Given material:
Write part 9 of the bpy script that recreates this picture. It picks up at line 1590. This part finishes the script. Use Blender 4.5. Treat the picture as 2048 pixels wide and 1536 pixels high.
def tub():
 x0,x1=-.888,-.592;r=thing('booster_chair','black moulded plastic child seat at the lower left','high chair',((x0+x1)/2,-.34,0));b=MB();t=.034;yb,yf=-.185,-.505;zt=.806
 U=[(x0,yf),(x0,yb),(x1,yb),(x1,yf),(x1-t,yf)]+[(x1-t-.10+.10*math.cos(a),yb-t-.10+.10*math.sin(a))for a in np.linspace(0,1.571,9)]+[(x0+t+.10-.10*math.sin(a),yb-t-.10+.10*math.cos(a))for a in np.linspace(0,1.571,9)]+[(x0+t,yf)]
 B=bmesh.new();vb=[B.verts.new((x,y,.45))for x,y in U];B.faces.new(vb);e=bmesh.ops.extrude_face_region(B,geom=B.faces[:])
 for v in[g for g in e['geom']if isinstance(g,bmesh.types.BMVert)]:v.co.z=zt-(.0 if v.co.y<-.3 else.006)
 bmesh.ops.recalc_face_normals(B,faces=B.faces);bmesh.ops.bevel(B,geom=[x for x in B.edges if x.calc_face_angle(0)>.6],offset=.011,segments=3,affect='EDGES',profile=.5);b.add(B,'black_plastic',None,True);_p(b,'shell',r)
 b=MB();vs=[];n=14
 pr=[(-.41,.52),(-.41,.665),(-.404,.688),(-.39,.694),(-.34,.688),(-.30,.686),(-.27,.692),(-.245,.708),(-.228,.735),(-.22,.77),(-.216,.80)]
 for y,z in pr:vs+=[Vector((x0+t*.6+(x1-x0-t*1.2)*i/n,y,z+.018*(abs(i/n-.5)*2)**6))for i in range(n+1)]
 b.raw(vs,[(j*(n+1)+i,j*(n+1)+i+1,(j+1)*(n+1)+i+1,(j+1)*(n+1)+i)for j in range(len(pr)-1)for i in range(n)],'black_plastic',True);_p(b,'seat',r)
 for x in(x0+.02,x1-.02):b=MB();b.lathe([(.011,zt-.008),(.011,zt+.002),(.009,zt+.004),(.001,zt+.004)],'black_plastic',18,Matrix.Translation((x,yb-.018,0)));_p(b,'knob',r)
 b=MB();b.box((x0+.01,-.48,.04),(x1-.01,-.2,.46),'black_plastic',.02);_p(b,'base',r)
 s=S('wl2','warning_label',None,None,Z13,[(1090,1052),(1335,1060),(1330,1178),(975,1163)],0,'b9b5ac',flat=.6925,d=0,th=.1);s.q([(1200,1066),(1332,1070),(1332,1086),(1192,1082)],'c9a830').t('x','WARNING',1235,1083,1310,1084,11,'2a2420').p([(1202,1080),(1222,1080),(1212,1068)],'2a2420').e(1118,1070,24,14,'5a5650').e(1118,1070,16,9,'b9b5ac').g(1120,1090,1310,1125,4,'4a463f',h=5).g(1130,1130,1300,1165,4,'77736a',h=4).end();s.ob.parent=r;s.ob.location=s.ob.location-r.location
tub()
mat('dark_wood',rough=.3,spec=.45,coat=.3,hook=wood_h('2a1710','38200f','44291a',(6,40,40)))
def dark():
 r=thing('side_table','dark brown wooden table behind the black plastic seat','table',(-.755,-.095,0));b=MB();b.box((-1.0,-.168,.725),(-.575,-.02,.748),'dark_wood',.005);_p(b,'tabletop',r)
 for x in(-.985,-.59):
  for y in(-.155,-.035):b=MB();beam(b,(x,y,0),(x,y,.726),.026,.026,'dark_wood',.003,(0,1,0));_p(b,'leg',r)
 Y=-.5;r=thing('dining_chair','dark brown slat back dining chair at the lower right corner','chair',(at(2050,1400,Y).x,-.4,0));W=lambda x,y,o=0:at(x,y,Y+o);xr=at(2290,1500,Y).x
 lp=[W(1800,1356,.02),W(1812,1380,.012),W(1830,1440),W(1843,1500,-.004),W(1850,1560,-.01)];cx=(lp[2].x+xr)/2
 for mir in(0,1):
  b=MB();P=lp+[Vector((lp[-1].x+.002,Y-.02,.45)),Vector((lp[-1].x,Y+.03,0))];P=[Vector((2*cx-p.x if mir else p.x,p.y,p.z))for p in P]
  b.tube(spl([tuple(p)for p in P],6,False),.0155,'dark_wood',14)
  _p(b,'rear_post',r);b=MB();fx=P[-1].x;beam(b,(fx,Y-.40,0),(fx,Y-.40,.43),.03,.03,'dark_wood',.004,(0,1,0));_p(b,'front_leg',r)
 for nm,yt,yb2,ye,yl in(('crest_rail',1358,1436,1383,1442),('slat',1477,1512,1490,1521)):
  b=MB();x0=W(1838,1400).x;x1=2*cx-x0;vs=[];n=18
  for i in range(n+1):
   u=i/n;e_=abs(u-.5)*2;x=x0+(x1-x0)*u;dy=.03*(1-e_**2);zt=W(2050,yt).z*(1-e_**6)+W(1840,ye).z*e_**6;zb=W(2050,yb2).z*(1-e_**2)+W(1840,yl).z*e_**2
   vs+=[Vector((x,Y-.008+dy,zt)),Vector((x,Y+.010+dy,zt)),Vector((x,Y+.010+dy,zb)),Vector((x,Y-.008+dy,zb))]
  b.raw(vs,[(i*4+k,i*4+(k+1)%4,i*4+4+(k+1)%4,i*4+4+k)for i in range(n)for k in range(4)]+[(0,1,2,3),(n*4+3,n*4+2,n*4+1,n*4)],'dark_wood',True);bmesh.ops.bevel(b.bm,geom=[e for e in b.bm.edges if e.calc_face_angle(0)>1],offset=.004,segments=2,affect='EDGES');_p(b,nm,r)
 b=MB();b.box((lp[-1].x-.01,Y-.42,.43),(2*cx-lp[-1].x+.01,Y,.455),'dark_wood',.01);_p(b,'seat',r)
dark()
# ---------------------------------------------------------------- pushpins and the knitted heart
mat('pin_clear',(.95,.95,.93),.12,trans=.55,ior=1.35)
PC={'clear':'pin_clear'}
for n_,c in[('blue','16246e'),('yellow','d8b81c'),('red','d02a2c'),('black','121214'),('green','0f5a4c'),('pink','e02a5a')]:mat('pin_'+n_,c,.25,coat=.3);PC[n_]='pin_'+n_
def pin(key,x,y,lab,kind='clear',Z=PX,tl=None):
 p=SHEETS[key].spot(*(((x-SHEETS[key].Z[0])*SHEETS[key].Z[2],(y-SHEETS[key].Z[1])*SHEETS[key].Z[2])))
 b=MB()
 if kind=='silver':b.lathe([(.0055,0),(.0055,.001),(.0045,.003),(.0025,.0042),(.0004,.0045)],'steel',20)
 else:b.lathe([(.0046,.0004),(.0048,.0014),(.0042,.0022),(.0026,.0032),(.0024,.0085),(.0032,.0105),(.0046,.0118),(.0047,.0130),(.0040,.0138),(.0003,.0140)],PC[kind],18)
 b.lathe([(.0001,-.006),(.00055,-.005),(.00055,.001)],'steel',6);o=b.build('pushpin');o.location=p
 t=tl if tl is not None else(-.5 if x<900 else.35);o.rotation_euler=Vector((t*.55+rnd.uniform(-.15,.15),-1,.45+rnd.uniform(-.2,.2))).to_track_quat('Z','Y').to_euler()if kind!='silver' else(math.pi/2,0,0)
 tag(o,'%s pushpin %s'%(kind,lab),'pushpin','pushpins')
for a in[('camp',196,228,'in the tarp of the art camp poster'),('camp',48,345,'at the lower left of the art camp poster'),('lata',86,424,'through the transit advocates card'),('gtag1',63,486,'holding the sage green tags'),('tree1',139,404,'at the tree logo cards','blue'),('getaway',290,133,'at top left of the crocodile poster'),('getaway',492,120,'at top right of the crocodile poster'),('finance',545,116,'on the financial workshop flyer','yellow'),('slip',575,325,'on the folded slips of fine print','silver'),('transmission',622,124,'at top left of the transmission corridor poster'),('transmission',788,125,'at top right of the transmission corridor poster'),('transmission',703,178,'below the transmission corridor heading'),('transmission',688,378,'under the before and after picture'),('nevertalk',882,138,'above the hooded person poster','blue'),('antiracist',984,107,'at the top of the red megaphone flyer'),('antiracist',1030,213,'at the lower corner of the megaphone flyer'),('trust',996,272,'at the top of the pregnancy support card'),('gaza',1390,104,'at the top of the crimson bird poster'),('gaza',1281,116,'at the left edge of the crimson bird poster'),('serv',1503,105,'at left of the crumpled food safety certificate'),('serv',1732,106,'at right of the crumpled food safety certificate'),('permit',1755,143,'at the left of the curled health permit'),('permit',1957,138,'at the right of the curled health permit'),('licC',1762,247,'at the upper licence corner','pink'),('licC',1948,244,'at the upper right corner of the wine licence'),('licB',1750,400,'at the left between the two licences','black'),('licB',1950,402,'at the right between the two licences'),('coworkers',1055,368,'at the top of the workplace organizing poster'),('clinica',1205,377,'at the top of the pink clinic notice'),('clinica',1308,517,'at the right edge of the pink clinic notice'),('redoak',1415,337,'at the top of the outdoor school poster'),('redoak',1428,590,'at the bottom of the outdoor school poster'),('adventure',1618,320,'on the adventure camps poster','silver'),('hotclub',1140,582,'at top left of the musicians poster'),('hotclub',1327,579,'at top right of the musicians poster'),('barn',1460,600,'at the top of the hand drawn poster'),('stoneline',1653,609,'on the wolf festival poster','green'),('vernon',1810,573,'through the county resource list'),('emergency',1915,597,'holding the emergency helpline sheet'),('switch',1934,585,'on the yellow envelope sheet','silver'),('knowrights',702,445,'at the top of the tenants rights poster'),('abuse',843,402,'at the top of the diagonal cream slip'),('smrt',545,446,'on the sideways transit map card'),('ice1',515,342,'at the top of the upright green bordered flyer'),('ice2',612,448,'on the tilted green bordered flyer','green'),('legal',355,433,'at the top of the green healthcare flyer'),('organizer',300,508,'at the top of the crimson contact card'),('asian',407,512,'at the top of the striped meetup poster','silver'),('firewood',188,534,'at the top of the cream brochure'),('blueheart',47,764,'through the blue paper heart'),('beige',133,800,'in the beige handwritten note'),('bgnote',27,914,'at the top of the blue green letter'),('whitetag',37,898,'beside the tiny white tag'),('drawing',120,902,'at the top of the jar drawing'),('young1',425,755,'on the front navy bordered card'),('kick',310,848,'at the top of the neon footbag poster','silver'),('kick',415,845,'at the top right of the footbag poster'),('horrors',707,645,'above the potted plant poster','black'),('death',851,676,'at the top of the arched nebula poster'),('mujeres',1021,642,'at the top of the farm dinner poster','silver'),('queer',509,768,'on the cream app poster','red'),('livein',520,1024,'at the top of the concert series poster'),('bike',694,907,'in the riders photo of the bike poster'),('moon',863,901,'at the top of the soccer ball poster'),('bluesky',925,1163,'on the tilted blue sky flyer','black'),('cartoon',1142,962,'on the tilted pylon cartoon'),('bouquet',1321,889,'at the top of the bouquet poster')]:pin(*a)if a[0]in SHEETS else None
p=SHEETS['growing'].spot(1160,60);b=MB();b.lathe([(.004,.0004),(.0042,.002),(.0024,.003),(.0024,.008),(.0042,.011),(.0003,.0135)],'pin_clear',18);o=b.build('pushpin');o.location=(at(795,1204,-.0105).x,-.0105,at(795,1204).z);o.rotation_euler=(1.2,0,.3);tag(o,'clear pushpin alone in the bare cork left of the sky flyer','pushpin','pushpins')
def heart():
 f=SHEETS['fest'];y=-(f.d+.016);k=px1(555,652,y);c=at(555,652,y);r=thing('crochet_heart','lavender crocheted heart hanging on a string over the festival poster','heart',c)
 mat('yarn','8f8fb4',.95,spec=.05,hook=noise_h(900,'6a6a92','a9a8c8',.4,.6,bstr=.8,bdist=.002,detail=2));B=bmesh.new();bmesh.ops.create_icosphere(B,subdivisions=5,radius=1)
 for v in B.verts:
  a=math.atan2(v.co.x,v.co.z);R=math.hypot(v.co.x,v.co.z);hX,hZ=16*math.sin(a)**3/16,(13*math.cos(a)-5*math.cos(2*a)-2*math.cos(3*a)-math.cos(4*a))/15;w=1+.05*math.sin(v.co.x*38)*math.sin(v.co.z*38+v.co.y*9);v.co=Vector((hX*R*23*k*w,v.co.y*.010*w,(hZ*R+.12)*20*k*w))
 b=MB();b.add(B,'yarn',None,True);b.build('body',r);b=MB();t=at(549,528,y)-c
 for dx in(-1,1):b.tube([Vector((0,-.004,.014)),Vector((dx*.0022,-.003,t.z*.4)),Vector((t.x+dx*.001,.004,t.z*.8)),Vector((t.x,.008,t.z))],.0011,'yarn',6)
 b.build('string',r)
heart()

Given request: Go through the listing above and report how many of its lines contain the word "high", with only the number as output.

The answer: 2